Katie Mitchell is not one to shy away from her adaptions and versions of classic texts and stories. Last year she brought alive the much-loved Dr Sesuss story The Cat in the Hat (read our review) her first flurry into children’s theatre, and this year Mitchell returns with another well known story, Beauty and the Beast again at the National Theatre Cottesloe Theatre for younger audiences. Her adaptions and contemporary visual representations for theatre have gained quite a reputation upon her work, but has Mitchell lost her way this time?

Children’s theatre is all about the magic, the ability to make those smaller ones in the audience gasp and be truly caught up in the theatrics that theatre can offer over other mediums such as film. Yet you’d be mistaken to see this with the child in mind – it’s as if during the process Mitchell forgot the target age range and instead let loose in her own dark adult mind. Beauty and the Beast might challenge your traditional children’s work, but it ignores one of the fundamental basics – play. Of course the tale of a man who is turned into a beast until a woman can truly love him for himself is dark material – but that doesn’t mean a sense of excitement and play has to be washed out of it.

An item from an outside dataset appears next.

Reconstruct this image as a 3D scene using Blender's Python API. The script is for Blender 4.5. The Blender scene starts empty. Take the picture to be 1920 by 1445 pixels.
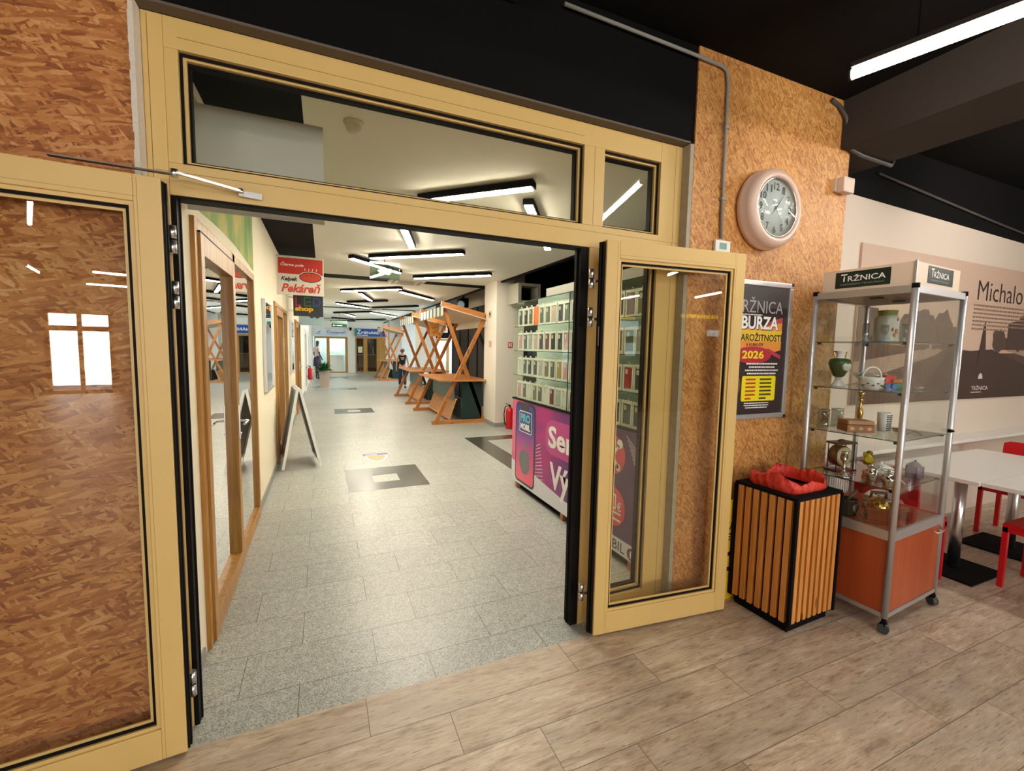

There is however much to be praised, if not celebrated in Beauty and the Beast, mostly a sense of the overall conceptual designs and theatrical inventiveness. Vicki Mortimer’s design is as you’d expect from a National Theatre production, luxuriously rich but simple. The action is divided between the Palace that the Beast lives in, and Beauty’s own family house – both greatly contrasted against each other in Mortimer’s use of spacial design, the latter being a third of the stage space compared with the Palace. A traditional red velvet curtain covers the length of the stage during interludes and scene changes, giving the action behind it a more focused definition.

A number of the scenes take place with shadow puppetry manipulated by the cast on a projector. Adding to the already stylistic production, Matthew Robins puppets add a surreal and sinister approach to the telling of the story. The montages are beautifully designed and framed perfectly against the safety curtain. It’s good to see the cast manipulating these live, instead of the sometimes preferred filmed sections.

In terms of the performers, little can be said – not for being bad, but rather their performances seem to strike me more as another tool Mitchell has used in directing Beauty in the Beast. For example, we see little in the way of Mark Arends as The Beast, as he is garbed in full ‘beast’ outfit, walks on stilts and has his voice manipulated. Arends is beastly, but in a perfectly good way for performing as a beast! Then Mitchell takes a completely non-grotesque approach to Beauty (Sian Clifford) and Beauty’s Father (Sean Jackson) who perform with such a degree of naturalism that they seem absurd, or terrible at acting. Of course, this is precisely Mitchell’s intentions, to give The Beast an other-worldly appearance, but it does make me question how far this device has been pushed and if a total level of naturalism was needed. Peppered throughout are the interruptions (for me at least) of the narrators of the show, Mr Pink (Justin Salinger) and Cecile (Kate Duchene) who offer a ring-master/magician and sidekick experiment throughout the show, another device to separate the world of The Beast from the audience.

Whilst Beauty and the Beast is creatively a wonder, and has somewhat of a schizophrenic imaginative quality to it, the through-line for the story gets lost under these conventions. I found myself often pining after the story, instead of the sidelined narratives, and ultimately a real sense of the torment that The Beast must have being stuck as a monster when all he needs is love is clearly not evident. Mitchell hasn’t reproduced a Disney quality like-for-like thankfully, but she does lack the magic that makes the story so appealing in the first place. Where was the love, play and magic? Hidden beneath mechanisms and mind-reading devices, but sadly missed for the younger audiences.

Beauty and the Beast clearly isn’t for me, but there are notable people involved in this production whose work exceeds excellence. Gareth Fry’s sound designs are as to be expected with his work, exceptional. His inventiveness and ability to create the wild and whackest of sounds makes him a great collaborator with Mitchell. Paul Clark’s music throughout the show adds a wonderfully atmospheric tone to the piece. As previously mentioned Robins and Mortimer’s collaboration with Mitchell are of an excellent level, containing detail and imagination throughout. As for Mitchell herself, it wouldn’t be fair to say she got it completely wrong here, maybe just a little too ‘conceptual happy’ that suits the nature of the Cottesloe well. It’s not a Cat in the Hat spectacle but it does have a Mitchell stamp firmly across it.